Pourquoi les jeunes se détournent-ils des grandes entreprises?
«Qui veut travailler dans une grande entreprise internationale?» Quelques mains se lèvent timidement dans la salle. Pas plus d’un quart de mes étudiants semble intéressé. Il y a quelques années, la vaste majorité d’entre eux aurait imaginé son avenir professionnel dans une grande multinationale. Plus aujourd’hui. Pourquoi?
Pour la génération précédente, travailler dans une société internationale signifiait du prestige mais aussi des salaires plus élevés qu’ailleurs. Ce n’est plus toujours le cas. Les restructurations sont passées par là. A la rigueur les jeunes sont prêts à sacrifier quelques années dans le corporate life pour avoir quelques bonnes lignes sur leur CV, mais pas plus.
Il y avait surtout l’attrait de l’exotisme. Souvent, les grandes sociétés multinationales formaient les jeunes pour les envoyer rapidement à l’étranger car ils étaient libres d’attaches familiales. Pour ceux-ci, c’était une occasion unique de voyager et de connaître des cultures différentes. Aujourd’hui, l’idée de voyager n’est plus aussi attrayante. L’arrivée des compagnies aériennes à bas coût a permis aux jeunes de découvrir le monde par eux-mêmes. Voyager n’est plus une motivation, c’est même parfois un fardeau.

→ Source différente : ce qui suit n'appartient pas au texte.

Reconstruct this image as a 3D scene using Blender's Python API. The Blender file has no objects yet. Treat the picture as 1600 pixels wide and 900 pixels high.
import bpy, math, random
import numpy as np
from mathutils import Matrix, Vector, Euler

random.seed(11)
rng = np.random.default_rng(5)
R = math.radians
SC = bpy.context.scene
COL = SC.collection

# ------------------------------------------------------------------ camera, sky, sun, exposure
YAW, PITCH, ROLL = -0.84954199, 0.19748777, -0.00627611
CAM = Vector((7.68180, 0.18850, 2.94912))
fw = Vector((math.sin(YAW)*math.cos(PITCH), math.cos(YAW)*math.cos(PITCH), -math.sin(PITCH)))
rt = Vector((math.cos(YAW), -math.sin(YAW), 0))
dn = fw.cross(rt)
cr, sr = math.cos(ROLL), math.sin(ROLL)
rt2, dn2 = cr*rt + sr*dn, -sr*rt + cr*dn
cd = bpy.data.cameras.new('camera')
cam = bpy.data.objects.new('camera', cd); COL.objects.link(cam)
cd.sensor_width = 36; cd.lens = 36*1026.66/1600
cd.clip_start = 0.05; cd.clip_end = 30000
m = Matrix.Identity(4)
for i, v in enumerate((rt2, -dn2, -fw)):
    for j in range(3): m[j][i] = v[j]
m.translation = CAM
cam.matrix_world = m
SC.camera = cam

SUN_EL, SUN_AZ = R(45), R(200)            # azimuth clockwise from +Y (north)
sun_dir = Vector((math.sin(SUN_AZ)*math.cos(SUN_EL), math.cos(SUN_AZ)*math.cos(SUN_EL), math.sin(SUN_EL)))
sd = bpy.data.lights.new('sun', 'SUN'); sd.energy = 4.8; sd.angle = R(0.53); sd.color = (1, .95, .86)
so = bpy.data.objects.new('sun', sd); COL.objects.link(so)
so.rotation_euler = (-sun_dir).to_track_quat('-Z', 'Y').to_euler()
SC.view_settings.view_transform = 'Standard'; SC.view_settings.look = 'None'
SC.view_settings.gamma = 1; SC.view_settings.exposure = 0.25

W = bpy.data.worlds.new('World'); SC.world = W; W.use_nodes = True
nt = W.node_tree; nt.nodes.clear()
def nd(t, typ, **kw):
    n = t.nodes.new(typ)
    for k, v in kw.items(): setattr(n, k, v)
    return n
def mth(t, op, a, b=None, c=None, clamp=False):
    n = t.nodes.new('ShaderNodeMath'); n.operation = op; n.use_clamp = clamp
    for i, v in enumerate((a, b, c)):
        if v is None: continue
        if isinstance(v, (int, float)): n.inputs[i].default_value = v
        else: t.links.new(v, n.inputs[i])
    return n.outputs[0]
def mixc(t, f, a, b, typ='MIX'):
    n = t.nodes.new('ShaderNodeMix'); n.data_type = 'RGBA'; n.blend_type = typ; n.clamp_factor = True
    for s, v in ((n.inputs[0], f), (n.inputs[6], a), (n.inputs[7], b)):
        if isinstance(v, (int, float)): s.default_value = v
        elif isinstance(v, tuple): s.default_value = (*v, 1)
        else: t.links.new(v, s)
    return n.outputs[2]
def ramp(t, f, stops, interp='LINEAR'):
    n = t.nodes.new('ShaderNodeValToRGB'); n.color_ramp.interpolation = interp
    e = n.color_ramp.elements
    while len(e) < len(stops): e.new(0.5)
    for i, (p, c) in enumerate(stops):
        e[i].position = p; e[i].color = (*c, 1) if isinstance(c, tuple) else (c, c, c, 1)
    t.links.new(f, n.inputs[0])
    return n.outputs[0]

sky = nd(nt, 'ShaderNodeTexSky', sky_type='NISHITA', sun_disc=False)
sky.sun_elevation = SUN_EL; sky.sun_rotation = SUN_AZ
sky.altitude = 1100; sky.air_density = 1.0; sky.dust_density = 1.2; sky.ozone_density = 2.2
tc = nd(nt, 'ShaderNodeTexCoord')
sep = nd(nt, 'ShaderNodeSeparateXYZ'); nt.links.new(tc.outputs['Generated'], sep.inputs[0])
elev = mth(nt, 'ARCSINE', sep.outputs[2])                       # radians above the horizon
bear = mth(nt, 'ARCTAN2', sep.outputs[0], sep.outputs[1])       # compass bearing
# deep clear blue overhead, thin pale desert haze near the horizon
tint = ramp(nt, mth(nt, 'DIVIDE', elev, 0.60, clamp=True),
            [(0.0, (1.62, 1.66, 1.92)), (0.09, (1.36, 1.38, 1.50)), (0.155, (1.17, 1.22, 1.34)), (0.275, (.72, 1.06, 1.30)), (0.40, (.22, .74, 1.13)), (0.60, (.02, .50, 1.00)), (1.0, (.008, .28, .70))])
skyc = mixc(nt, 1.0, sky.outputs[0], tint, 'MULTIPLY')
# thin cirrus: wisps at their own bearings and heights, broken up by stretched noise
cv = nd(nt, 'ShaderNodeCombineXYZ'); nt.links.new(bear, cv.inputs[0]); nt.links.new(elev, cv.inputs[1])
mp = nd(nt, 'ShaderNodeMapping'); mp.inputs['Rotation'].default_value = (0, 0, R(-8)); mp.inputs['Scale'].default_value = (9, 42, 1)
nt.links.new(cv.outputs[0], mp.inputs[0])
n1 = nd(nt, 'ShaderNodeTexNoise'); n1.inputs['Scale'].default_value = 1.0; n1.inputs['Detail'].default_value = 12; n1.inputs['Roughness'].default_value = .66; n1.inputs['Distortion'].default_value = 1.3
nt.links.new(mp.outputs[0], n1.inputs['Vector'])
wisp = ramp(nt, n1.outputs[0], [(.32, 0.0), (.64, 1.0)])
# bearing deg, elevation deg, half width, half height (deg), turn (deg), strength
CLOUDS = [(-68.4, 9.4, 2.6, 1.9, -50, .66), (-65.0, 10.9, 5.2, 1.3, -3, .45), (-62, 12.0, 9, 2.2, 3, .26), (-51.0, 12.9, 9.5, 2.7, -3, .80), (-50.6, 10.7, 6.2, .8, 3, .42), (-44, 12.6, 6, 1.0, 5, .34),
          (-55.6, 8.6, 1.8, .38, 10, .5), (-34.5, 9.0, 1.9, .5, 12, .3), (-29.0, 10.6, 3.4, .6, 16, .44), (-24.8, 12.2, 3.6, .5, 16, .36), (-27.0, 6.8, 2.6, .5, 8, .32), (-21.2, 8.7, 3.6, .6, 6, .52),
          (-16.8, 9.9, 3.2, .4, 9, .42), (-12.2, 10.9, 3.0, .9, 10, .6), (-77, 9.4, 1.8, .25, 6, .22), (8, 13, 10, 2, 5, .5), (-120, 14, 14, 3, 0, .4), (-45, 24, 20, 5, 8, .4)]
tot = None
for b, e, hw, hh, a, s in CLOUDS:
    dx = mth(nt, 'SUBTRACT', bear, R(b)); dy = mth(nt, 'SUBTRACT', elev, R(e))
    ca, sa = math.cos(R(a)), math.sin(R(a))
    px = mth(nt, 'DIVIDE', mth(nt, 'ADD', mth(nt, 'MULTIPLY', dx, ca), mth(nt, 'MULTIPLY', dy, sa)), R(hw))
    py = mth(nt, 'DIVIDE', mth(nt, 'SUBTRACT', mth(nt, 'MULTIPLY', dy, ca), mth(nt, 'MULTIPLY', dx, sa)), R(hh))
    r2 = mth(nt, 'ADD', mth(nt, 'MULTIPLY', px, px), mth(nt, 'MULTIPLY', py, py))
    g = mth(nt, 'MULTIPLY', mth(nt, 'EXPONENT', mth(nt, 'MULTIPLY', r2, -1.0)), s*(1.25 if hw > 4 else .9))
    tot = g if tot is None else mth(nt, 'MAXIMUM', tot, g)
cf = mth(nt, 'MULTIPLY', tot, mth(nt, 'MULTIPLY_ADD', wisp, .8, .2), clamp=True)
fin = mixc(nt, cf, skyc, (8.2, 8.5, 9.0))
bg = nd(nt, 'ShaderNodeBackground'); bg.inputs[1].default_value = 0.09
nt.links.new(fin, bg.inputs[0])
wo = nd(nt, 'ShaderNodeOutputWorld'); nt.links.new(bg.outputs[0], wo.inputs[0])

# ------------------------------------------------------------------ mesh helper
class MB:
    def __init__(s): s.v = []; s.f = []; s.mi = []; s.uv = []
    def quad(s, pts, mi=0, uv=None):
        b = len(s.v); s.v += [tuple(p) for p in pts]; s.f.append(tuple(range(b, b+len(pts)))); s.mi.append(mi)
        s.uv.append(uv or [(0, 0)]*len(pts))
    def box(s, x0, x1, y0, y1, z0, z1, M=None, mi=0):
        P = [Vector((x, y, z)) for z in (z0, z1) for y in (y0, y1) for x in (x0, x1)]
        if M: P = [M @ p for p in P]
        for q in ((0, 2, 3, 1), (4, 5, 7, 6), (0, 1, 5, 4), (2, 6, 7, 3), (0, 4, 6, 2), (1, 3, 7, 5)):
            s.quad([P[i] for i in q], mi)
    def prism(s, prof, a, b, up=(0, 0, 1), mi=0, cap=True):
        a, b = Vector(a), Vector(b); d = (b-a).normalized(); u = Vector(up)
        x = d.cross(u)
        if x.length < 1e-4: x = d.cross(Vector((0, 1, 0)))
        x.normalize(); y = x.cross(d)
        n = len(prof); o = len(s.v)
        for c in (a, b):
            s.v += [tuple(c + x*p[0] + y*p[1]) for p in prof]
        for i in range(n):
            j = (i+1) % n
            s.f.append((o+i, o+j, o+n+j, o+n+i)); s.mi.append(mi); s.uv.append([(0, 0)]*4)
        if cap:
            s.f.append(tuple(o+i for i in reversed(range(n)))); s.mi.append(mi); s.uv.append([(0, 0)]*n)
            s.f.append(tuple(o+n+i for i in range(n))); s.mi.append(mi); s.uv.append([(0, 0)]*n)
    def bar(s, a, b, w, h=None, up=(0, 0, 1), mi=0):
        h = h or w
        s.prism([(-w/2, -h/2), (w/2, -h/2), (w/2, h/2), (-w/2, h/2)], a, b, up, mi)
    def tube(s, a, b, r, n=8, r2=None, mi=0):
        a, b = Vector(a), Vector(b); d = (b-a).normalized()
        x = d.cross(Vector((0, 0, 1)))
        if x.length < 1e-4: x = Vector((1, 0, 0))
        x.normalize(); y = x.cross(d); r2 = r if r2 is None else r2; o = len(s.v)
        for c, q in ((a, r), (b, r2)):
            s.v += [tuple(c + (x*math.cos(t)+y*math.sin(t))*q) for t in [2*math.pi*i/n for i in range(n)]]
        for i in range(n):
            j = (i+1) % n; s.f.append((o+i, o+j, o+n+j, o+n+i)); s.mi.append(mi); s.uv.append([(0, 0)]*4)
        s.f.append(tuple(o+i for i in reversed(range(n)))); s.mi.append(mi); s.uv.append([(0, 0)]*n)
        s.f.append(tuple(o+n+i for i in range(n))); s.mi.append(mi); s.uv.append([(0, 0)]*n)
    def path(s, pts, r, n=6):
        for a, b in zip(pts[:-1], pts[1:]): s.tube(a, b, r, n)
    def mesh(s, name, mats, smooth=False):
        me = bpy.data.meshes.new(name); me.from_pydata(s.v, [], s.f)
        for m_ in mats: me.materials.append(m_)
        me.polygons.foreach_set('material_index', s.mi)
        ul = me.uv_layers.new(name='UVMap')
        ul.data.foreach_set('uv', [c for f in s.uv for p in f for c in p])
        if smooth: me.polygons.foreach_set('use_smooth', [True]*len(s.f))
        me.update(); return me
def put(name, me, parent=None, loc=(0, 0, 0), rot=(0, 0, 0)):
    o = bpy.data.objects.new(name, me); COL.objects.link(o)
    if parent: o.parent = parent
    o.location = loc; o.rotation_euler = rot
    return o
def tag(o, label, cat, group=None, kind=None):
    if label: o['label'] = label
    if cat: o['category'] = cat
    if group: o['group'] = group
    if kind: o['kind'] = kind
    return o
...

La plupart des grandes multinationales étaient américaines. Il y a quelques décennies, aller aux Etats-Unis c’était faire un saut de dix ans dans l’avenir. Les produits, les technologies et les habitudes de vie étaient en avance sur le reste du monde. Peut-être même vivait-on mieux qu’ailleurs. Aujourd’hui, la globalisation égalise les marchés et les produits sont lancés simultanément partout dans le monde. A travers les médias, les styles de vie eux aussi s’harmonisent.
L’absence des télécommunications modernes forçait une plus grande responsabilisation de ceux postés à l’étranger. Le manager au Japon qui avait un problème devait le résoudre par lui-même dans l’esprit et la stratégie de l’entreprise. En revanche, aujourd’hui, ce même manager enverra un e-mail à son supérieur pour demander une téléconférence. Ce faisant, il se décharge de ses responsabilités. La technologie pousse les compagnies à recentrer les décisions tout au sommet.
Comme il fallait faire confiance à des jeunes postés aux quatre coins du monde, ces grandes entreprises avaient développé une très forte culture d’entreprise. Les grandes multinationales étaient souvent aussi des grandes familles qui répondaient à des critères de comportement très stricts mais aussi très rassurants. Hewlett-Packard, Johnson & Johnson ou General Electric furent longtemps des exemples que tout le monde essayait d’imiter.
Aujourd’hui, la culture d’entreprise est parfois ressentie comme un cadre envahissant de la vie privée. Les processus qui sont indispensables pour gérer des grands groupes mondiaux sont perçus comme des entraves à l’innovation et à la liberté. L’efficacité à court terme fait souvent place à la bureaucratie. Les jeunes ont le sentiment d’étouffer ou de s’ennuyer dans de telles structures.
Le message des grandes entreprises ne passe plus. Les slogans sur la rentabilité actionnariale, l’esprit d’équipe, l’engagement des troupes ou l’avenir radieux dans un monde hyper-compétitif, tout cela sonne de plus en plus faux pour la nouvelle génération. Elle veut désormais des entreprises qui sont en ligne avec leurs valeurs personnelles: développement durable, responsabilité sociale, transparence et éthique.
Car cette nouvelle génération a le choix de son travail. Elle est la première qui commence sa vie avec un peu de capital qu’elle héritera de ses parents. Gagner de l’argent pour faire vivre sa famille est important mais pas à n’importe quel prix. Je suis frappé du nombre de jeunes étudiants qui refusent des postes autrement très attractifs dans des entreprises internationales simplement parce que la société ne correspond pas à leur système de valeurs.
Si les grandes entreprises n’attirent plus les jeunes talents, elles se scléroseront et disparaîtront. Selon McKinsey, 75% des entreprises de l’index S&P 500 auront disparu dans dix ans, peut-être aussi faute de jeunes compétences.